Jane Doe VI alleged that a Tennessee football player sexually assaulted her at her apartment on Feb. 5, 2015. At the time of the assault, the man was dating her roommate. After Jane Doe VI reported the assault, the lawsuit alleged, his roommates, also UT football players, repeatedly called her to discourage her from reporting the assault. The lawsuit alleges that a UT investigation improperly concluded that the woman didn't resist the former player's advances.

In an amended complaint filed in mid-February, two women were added to the lawsuit. One woman claimed that she was sexually assaulted by Volunteers wide receiver Von Pearson in April 2015. Pearson was not charged criminally but was found to have violated the school's code of conduct, according to the lawsuit. The woman claimed that the university mishandled her claims against Pearson, who was reinstated to the school and allowed to rejoin the team.

The other woman accused defensive lineman Alexis Johnson of assaulting her on Valentine's Day. He was arrested in February after allegedly assaulting the woman in his apartment, and he was subsequently suspended from the team. Johnson, a transfer from Fort Scott (Kansas) Community College, agreed to a plea deal in April, which reduced a felony aggravated assault charge to a misdemeanor and dropped a false imprisonment charge altogether, as long as Johnson stays out of trouble for six months.

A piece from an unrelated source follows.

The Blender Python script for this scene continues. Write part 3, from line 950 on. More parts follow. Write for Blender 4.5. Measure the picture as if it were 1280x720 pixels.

The amended lawsuit also alleged that former Tennessee player Drae Bowles was assaulted by teammates for helping Jane Doe IV, who claimed two UT players sexually assaulted her. Bowles claimed that Jones said he "betrayed the team" and later called him back to apologize for calling him a "traitor." Jones has denied the accusation.

In a sworn statement included with the amended lawsuit, Bowles said he was punched in the mouth and bloodied by star linebacker Curt Maggitt as retribution for helping the woman. He also said he was confronted by teammates Geraldo Orta and Marlin Lane.